La guerre est finie

La guerre est finie

Alain Resnais (1966)

The title is ironic.  The protagonist Diego (Yves Montand) is a stalwart of the communist party, commuting between France and Spain to work for the overthrow of the Franco regime, more than a quarter of a century after the end of the Spanish Civil War.  Diego reflects on his motives for continuing with a project so dangerous and, in terms of bringing about political change in Spain, still fruitless.  His recognition of that and his realisation that the appeal of this way of life is largely nostalgic do nothing to weaken its hold on him.  The false names and passports that Diego uses in his line of work have the effect of reinforcing the finally unyielding core of his identity.  Since Alain Resnais’s film was made a decade before Franco’s death and Spain’s subsequent transition to democracy, the material had an intrinsic urgency and poignancy that can’t easily be reproduced for an audience coming to it over thirty years later.  Those qualities certainly don’t emerge from the film as a piece of cinema tout court.   La guerre est finie is often absorbing but thanks more to its meticulous composition (the movement of Sacha Vierny’s camera, the editing by Eric Pluet and Ziva Mostec) than to the themes and the characters which Resnais, working from a screenplay by Jorge Semprún, presents.  What’s on the screen and the soundtrack are parallel experiences:  there’s a disjunction between the fluid images and the spoken word, especially Diego’s mainly explicative voiceover.  (The mixture of dubbing and subtitling – the film is mostly in French with a few exchanges in Spanish – may have contributed to the stiffness of the dialogue and narration.)   The luscious score by Giovanni Fusco, with its obvious Hispanic details, doesn’t seem to fit with what we see and the rest of what we hear.  The music has a trivialising effect.

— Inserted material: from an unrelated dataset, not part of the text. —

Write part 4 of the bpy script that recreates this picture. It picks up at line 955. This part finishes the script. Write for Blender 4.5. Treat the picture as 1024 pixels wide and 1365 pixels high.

The progress of the story is occasionally interrupted by what I took to be a mixture of flashbacks and Diego’s anticipation of what lies in store for him (and sometimes the collision of these two mental processes).  Overall, though, the narrative is linear, more so than in other Resnais films made around the same time.  I still found the film fairly hard to follow – or perhaps hard to engage with enough to want to follow.  Although Diego’s weary nobility becomes tedious, Yves Montand has authority and credibility.  His acting looks very simple so that it rarely seems like acting.  He conveys a strong and continuing sense of a self-questioning mind at work.  The two main female characters are Diego’s mistress of several years, Marianne, and Nadine, a young girl whose father’s identity he borrows at one point.  Ingrid Thulin makes Marianne’s attachment to Diego affecting in a physically convincing way, although a few of her reactions come across as over-prepared.  As Nadine, Geneviève Bujold is perhaps too aware of the camera and occasionally overdoes gamine inscrutability but she’s a vivid, striking presence.  The characters of the women are neatly designed to reflect Diego’s conflicting feelings:  Marianne belongs to his longstanding way of life and incarnates the doomed loyalty which that way of life connotes; Nadine, with whom he sleeps only once, reflects the tension between Diego’s yearning for the ardent self-confidence and political enthusiasms of youth and his dislike (maybe envy) of new forms of revolutionary activism.  Yet the conception of all main three characters is so finished that the actors, good as they are, find it hard to bring them fully to life.  Michel Piccoli, as usual, comes through strongly – in a brief appearance as a customs officer, one of the many document-checkers we meet in the course of La guerre est finie.